SET PROBLEM:
Print each line of the listing once more, precisely as given.

INFORMATION SUPPLIED:
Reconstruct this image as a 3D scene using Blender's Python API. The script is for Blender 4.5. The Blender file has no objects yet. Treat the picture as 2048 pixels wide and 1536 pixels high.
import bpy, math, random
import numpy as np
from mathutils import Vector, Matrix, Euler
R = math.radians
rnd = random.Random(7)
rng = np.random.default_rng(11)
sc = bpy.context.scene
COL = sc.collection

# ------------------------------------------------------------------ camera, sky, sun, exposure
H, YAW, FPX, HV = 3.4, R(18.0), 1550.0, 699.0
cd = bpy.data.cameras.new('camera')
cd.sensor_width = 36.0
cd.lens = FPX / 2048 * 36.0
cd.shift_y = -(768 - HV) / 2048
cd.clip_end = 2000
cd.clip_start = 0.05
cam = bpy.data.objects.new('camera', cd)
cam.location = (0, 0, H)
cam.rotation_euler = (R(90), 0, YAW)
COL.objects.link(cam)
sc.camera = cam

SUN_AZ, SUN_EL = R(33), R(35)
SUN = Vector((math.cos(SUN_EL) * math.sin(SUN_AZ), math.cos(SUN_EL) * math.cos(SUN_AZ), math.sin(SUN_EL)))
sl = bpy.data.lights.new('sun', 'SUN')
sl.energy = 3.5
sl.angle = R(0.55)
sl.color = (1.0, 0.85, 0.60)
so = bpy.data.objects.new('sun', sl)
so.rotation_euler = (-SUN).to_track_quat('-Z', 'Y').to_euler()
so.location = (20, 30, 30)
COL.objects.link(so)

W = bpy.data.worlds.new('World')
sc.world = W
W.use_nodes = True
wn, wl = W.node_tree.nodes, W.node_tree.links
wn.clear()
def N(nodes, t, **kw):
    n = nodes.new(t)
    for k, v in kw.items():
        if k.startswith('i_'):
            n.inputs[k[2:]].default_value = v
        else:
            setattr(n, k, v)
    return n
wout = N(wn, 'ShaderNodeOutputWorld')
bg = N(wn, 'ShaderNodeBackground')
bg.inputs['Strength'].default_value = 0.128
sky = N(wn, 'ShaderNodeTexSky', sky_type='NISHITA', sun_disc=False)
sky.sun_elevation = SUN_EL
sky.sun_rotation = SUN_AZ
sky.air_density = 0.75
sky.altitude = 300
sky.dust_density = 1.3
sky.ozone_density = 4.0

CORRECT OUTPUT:
Reconstruct this image as a 3D scene using Blender's Python API. The script is for Blender 4.5. The Blender file has no objects yet. Treat the picture as 2048 pixels wide and 1536 pixels high.
import bpy, math, random
import numpy as np
from mathutils import Vector, Matrix, Euler
R = math.radians
rnd = random.Random(7)
rng = np.random.default_rng(11)
sc = bpy.context.scene
COL = sc.collection

# ------------------------------------------------------------------ camera, sky, sun, exposure
H, YAW, FPX, HV = 3.4, R(18.0), 1550.0, 699.0
cd = bpy.data.cameras.new('camera')
cd.sensor_width = 36.0
cd.lens = FPX / 2048 * 36.0
cd.shift_y = -(768 - HV) / 2048
cd.clip_end = 2000
cd.clip_start = 0.05
cam = bpy.data.objects.new('camera', cd)
cam.location = (0, 0, H)
cam.rotation_euler = (R(90), 0, YAW)
COL.objects.link(cam)
sc.camera = cam

SUN_AZ, SUN_EL = R(33), R(35)
SUN = Vector((math.cos(SUN_EL) * math.sin(SUN_AZ), math.cos(SUN_EL) * math.cos(SUN_AZ), math.sin(SUN_EL)))
sl = bpy.data.lights.new('sun', 'SUN')
sl.energy = 3.5
sl.angle = R(0.55)
sl.color = (1.0, 0.85, 0.60)
so = bpy.data.objects.new('sun', sl)
so.rotation_euler = (-SUN).to_track_quat('-Z', 'Y').to_euler()
so.location = (20, 30, 30)
COL.objects.link(so)

W = bpy.data.worlds.new('World')
sc.world = W
W.use_nodes = True
wn, wl = W.node_tree.nodes, W.node_tree.links
wn.clear()
def N(nodes, t, **kw):
    n = nodes.new(t)
    for k, v in kw.items():
        if k.startswith('i_'):
            n.inputs[k[2:]].default_value = v
        else:
            setattr(n, k, v)
    return n
wout = N(wn, 'ShaderNodeOutputWorld')
bg = N(wn, 'ShaderNodeBackground')
bg.inputs['Strength'].default_value = 0.128
sky = N(wn, 'ShaderNodeTexSky', sky_type='NISHITA', sun_disc=False)
sky.sun_elevation = SUN_EL
sky.sun_rotation = SUN_AZ
sky.air_density = 0.75
sky.altitude = 300
sky.dust_density = 1.3
sky.ozone_density = 4.0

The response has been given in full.